Bad loans: 5 things Rs 1.14 lakh crore can do to get India shining
India’s 29 state-owned banks have written off Rs 1.14 lakh crore between 2013 and 2015. HT tells you how that money could have been used.
India’s 29 state-owned banks have written off a total of Rs 1.14 lakh crore between 2012-13 and 2014-15, a sum large enough to build more than 10,000 km of highways.

The Indian Express reported on Monday that “twenty-nine state-owned banks wrote off a total of Rs 1.14 lakh crore of bad debts between financial years 2013 and 2015, much more than they had done in the preceding nine years.”

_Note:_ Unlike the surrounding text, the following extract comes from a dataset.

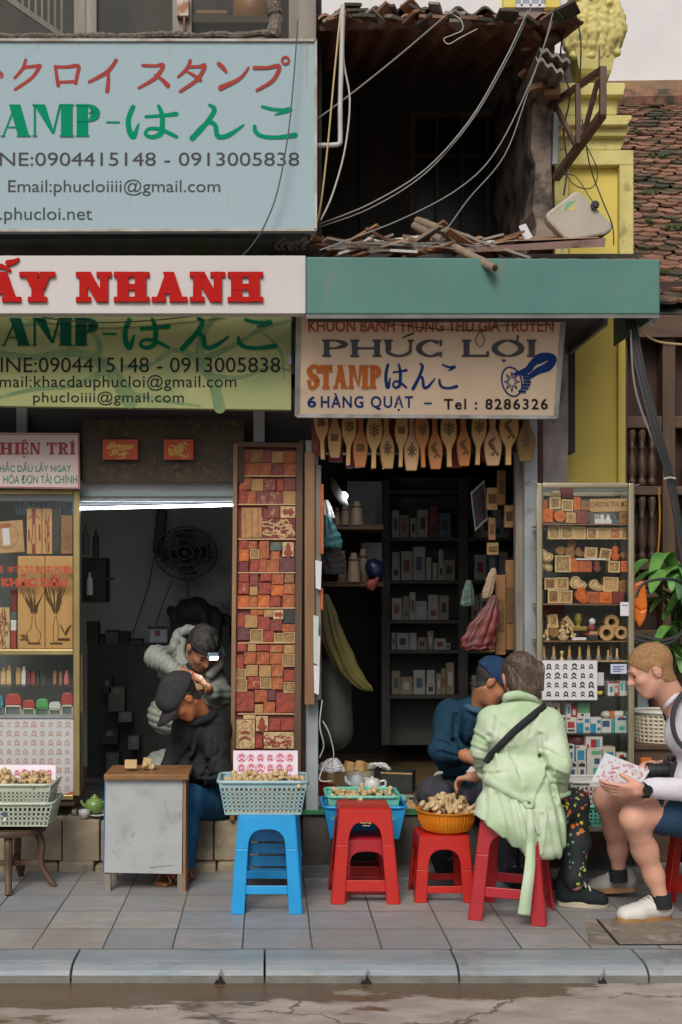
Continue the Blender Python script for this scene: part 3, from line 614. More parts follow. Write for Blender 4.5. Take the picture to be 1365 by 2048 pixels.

Here are five things such an amount can do to push India up on the development ladder:
1. Build more than 11,000 km of national expressways at an average cost of Rs 10 crore per km, entirely funded by the government.
2. The current NREGA annual budget is Rs 34,699 crore. With Rs 1.14 lakh crore, the government can widen the scope of the rural job scheme by nearly four times. Conversely, with such an amount, the government will be able to fully fund the NREGA scheme for nearly four years without setting aside money in the annual budget.
3. The written off debt amount of Rs 1.14 lakh crore, if made available to the government, will allow it to nearly fully fund the annual food subsidy bill of Rs 1.25 lakh crore.
4. India currently spends about Rs 14,000 crore to build rural roads. The written off bank debts is more than eight times the annual budget of the Pradhan Mantri Gram Sadak Yojana. With Rs 1.14 lakh crore, the government can expand the scope of the rural road scheme eight times.
5. India spends Rs 22,000 crore from the annual central budget to finance the Sarva Shiksha Abhiyan, a state-funded elementary and primary education programme. With Rs 1.14 lakh crore, the total amount written off as bad debts between 2013 and 2015, the government will be able to expand the scheme five fold.